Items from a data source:
------------------------------------

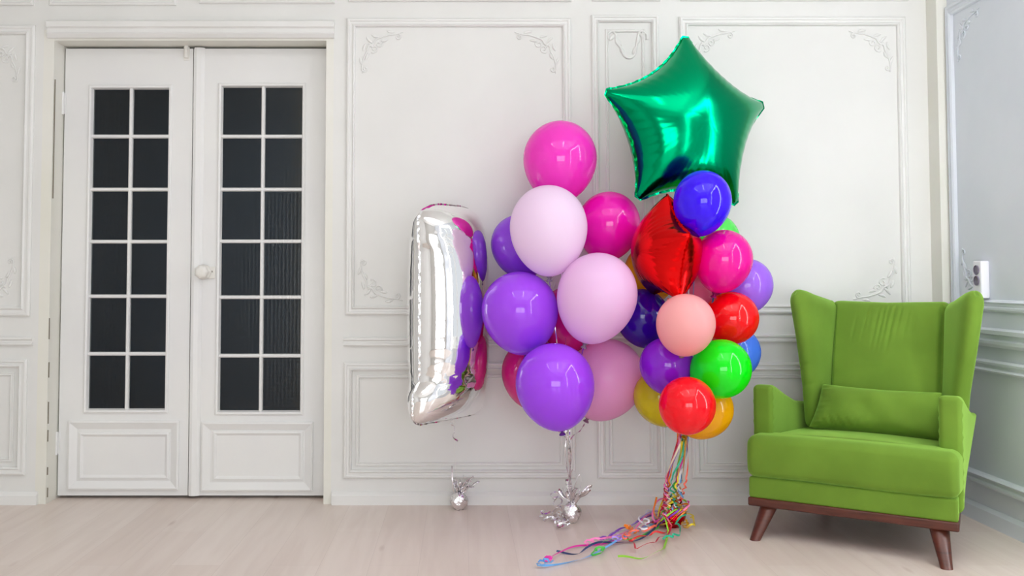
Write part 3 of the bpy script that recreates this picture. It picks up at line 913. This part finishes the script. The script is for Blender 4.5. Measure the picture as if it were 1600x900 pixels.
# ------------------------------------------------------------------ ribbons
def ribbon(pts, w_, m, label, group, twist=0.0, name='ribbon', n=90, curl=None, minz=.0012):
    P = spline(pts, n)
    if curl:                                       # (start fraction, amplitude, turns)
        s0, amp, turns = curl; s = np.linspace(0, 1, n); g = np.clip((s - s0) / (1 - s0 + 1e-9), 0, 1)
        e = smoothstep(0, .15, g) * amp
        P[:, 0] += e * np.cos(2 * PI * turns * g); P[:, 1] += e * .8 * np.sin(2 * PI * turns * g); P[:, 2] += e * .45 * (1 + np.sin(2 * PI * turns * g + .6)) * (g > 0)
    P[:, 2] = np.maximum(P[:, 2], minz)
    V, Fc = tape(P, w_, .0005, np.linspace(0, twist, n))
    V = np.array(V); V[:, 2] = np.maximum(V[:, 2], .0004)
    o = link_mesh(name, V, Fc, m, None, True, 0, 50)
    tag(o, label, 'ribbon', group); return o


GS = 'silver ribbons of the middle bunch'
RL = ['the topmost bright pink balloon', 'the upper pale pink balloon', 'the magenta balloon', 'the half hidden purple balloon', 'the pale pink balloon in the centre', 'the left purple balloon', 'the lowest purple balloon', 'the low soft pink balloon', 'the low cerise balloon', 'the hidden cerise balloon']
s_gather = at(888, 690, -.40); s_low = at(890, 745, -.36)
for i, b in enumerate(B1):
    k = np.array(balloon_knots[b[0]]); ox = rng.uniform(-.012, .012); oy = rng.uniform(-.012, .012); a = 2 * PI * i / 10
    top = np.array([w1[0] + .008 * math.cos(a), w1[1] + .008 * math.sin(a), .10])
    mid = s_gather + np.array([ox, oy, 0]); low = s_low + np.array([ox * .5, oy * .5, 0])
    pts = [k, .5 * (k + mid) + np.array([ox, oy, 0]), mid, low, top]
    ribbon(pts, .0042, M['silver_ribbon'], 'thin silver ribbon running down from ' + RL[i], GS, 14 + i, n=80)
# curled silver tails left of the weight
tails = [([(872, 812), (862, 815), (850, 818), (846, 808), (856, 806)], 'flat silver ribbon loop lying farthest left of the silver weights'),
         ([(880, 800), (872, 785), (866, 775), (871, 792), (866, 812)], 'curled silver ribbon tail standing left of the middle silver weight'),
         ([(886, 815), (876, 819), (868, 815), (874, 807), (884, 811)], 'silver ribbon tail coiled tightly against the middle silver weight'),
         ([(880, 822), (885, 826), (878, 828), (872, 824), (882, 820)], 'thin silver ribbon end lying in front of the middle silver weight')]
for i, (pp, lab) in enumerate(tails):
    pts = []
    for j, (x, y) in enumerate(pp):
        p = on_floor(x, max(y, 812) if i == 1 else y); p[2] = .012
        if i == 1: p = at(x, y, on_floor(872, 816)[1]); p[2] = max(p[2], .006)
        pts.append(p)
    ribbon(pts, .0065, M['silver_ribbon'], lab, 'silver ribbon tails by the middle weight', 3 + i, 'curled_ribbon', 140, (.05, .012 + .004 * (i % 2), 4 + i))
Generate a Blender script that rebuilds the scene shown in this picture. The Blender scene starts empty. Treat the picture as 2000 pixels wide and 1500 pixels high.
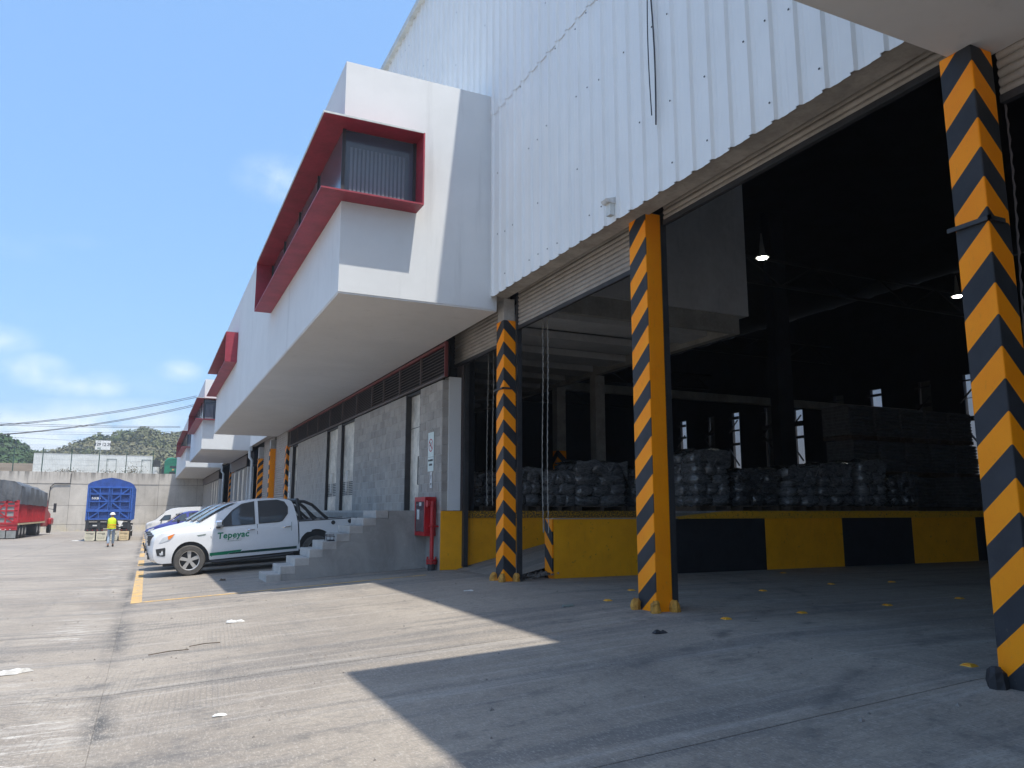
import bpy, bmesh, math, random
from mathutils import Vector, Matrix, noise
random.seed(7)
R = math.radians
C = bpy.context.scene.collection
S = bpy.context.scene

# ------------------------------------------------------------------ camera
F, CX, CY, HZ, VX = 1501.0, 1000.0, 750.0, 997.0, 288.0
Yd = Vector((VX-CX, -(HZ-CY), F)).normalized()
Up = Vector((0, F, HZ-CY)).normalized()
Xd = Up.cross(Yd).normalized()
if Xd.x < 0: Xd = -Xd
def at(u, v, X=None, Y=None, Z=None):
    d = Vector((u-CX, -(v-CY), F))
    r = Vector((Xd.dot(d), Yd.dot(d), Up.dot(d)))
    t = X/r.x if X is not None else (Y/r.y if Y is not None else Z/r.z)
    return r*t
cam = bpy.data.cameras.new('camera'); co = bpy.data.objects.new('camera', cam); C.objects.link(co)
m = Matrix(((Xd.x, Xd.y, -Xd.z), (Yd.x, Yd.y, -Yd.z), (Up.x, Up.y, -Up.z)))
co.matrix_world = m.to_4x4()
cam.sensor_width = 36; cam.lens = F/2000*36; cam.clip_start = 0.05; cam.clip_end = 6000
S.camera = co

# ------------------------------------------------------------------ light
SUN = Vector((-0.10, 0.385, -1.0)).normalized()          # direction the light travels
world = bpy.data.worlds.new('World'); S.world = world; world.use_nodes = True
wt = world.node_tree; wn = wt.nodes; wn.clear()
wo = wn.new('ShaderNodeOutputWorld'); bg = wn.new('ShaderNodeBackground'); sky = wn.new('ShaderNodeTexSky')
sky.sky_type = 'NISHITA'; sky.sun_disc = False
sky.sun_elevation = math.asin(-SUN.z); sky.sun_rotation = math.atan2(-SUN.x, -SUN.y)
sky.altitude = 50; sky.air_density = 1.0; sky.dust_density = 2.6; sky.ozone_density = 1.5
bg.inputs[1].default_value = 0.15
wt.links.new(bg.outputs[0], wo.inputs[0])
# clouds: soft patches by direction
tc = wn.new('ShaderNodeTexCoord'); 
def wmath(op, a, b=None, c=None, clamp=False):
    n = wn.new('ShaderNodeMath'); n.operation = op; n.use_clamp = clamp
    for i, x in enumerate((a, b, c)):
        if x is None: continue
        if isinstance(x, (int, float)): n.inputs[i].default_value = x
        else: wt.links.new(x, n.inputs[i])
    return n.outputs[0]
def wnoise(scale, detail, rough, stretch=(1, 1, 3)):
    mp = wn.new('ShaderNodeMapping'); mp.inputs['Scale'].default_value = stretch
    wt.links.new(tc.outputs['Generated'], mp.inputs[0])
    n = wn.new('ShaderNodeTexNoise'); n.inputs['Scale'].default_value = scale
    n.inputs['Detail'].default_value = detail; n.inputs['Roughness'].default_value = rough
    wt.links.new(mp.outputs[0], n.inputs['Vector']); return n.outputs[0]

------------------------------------

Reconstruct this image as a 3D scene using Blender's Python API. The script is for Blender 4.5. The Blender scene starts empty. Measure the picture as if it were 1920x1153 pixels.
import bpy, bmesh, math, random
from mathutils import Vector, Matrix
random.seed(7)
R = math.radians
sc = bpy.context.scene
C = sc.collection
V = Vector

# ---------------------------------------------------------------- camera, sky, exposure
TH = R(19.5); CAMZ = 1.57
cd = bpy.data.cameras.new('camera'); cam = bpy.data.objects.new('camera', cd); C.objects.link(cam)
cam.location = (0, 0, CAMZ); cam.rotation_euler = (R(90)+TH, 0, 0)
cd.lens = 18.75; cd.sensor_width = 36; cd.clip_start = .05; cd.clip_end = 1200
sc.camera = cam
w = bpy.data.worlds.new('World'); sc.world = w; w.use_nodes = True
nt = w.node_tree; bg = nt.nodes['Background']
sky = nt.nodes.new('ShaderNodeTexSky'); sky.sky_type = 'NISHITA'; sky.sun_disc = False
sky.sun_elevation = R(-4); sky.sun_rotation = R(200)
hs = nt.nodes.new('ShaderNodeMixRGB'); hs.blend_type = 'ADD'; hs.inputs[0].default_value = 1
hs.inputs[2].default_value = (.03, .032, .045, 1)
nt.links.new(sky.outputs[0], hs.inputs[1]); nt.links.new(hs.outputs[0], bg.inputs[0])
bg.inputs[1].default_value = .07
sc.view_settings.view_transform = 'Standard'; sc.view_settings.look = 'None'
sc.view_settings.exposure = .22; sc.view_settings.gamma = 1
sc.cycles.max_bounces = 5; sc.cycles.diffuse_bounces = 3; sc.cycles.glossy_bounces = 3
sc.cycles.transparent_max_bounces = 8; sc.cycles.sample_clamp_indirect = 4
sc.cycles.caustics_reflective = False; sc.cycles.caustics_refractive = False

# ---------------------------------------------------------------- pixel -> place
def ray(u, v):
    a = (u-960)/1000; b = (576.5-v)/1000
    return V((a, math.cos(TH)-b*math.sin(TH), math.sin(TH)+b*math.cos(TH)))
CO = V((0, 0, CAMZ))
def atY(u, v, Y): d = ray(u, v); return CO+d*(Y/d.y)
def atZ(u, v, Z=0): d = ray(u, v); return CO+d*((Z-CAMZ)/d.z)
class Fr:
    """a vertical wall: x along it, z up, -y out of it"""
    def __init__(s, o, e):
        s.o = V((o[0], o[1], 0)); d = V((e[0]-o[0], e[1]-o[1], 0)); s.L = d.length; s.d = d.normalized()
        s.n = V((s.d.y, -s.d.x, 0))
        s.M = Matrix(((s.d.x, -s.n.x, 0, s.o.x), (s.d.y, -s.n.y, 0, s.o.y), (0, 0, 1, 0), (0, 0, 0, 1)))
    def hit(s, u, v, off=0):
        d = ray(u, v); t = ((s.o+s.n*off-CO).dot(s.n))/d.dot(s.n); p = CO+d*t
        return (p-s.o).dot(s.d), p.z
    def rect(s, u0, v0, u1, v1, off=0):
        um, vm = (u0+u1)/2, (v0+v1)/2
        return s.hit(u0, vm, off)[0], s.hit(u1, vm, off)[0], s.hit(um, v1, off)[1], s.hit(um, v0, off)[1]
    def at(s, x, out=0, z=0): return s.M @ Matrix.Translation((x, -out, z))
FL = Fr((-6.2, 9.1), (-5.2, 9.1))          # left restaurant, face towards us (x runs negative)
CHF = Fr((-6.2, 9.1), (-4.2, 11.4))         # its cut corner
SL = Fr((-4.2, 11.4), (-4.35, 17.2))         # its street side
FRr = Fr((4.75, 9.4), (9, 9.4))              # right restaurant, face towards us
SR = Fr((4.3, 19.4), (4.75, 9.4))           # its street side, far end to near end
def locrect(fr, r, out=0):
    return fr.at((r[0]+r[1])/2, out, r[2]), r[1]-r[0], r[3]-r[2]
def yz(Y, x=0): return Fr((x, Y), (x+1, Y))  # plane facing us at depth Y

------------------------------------

§ **TO BE DONE**: Repeat, word for word, only the lines from the line holding "Write part 3" through the line holding "tag(o, label, 'ribbon', group); return o", with both of those lines included.

§ **THE SOLUTION**:
Write part 3 of the bpy script that recreates this picture. It picks up at line 913. This part finishes the script. The script is for Blender 4.5. Measure the picture as if it were 1600x900 pixels.
# ------------------------------------------------------------------ ribbons
def ribbon(pts, w_, m, label, group, twist=0.0, name='ribbon', n=90, curl=None, minz=.0012):
    P = spline(pts, n)
    if curl:                                       # (start fraction, amplitude, turns)
        s0, amp, turns = curl; s = np.linspace(0, 1, n); g = np.clip((s - s0) / (1 - s0 + 1e-9), 0, 1)
        e = smoothstep(0, .15, g) * amp
        P[:, 0] += e * np.cos(2 * PI * turns * g); P[:, 1] += e * .8 * np.sin(2 * PI * turns * g); P[:, 2] += e * .45 * (1 + np.sin(2 * PI * turns * g + .6)) * (g > 0)
    P[:, 2] = np.maximum(P[:, 2], minz)
    V, Fc = tape(P, w_, .0005, np.linspace(0, twist, n))
    V = np.array(V); V[:, 2] = np.maximum(V[:, 2], .0004)
    o = link_mesh(name, V, Fc, m, None, True, 0, 50)
    tag(o, label, 'ribbon', group); return o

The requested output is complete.